Witness : Under A Sun

Wigan miserablists relocate to Bristol. Still miserable. New man has funny name

For much-touted Next Big Things, Witness’ 1999 debut album ‘Before The Calm’ was a bleak work lacking in tunes. Relocating to Bristol, and bringing in ex-Strangelove multi-instrumentalist Julian Pransky-Poole has, however, transformed them. Witness may still trade in (faintly) countrified indie-rock but ‘Under A Sun’ reveals a band capable of writing pithy pop songs. A band who don’t moulder, but smoulder before exploding into insistent choruses which, despite misgivings you might have about such radio-friendly guitar rock, ultimately win you over. A band who’ve discovered something of The Verve’s slide-guitar swagger.

Granted, it’s old men’s music. But, where Stereophonics’ Kelly Jones seems intent on paring everything down to absolute basics, Witness are weaving ornate tapestries.

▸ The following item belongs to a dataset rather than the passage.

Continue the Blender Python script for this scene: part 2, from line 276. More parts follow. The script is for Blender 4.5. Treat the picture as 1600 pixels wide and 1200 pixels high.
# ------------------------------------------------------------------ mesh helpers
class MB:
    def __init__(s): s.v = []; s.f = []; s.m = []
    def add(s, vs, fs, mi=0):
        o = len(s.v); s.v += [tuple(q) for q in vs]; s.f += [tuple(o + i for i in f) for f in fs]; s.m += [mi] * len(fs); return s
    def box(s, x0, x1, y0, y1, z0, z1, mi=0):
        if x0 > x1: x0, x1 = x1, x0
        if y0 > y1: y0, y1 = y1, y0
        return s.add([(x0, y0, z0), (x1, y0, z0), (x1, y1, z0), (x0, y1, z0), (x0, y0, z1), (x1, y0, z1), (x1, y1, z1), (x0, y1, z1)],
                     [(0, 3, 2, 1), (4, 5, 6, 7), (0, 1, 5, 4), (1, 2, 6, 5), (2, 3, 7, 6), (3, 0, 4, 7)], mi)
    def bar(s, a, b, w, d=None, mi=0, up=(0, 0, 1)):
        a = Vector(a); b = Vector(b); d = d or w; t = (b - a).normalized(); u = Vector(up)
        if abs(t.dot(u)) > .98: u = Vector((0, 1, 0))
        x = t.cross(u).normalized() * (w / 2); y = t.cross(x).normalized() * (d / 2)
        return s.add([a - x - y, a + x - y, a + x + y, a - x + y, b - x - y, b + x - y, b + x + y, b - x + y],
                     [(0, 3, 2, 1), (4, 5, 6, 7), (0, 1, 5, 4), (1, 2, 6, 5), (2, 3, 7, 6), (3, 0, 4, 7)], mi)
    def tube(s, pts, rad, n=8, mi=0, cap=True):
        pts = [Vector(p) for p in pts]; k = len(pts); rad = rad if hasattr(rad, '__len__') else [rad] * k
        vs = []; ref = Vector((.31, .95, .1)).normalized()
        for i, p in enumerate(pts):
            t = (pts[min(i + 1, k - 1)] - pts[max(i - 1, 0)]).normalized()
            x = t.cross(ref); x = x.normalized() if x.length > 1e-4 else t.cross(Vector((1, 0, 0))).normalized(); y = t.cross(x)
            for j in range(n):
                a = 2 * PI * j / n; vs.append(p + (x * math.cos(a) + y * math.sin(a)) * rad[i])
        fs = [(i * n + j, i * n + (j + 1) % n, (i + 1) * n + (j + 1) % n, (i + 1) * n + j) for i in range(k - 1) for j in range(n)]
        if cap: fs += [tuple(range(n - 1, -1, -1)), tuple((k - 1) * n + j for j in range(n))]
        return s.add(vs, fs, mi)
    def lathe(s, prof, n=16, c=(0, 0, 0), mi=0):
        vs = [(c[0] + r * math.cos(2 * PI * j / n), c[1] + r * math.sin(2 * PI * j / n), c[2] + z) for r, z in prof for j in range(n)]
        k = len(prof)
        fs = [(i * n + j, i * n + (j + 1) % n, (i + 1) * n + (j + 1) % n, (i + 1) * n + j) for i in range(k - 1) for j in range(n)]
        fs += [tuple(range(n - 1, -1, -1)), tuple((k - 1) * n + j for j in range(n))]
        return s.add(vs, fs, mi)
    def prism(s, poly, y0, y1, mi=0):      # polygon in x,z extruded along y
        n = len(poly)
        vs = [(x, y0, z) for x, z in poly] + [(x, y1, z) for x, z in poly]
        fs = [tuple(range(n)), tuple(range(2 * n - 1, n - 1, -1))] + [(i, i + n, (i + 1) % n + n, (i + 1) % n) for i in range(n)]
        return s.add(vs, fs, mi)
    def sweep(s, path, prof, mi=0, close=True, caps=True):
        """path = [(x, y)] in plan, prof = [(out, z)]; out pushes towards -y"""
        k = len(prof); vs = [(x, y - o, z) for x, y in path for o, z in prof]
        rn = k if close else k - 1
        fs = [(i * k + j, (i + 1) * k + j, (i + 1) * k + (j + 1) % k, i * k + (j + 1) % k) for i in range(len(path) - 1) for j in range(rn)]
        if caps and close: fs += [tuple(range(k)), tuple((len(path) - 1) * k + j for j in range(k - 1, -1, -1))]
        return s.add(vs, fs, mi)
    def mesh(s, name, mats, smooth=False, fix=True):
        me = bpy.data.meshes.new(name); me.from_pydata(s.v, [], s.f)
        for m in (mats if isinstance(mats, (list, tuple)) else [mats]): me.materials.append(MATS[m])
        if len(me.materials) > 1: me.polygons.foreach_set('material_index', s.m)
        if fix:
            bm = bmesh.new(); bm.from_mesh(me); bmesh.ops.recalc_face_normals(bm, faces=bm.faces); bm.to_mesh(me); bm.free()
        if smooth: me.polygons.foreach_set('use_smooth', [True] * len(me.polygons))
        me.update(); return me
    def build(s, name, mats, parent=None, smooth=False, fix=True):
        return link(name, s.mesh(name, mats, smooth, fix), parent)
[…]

The subtle complexity and warmly wistful tone of ‘Closing Up’ isn’t a million miles from Elbow’s ‘Scattered Black And Whites’, while ‘My Time Alone’ is the best single REM never wrote; chords crashing and splashing in a melancholic Californian sun.

Although it takes too long to get going and is not without its dodgy moments (‘Mines” almost pastiche country tinges, or slight should-be-B-side ‘Warning’, for instance), ‘Under The Sun’ has an honesty, depth and a winning Big Music communality that could weedle its way into Britain’s affections.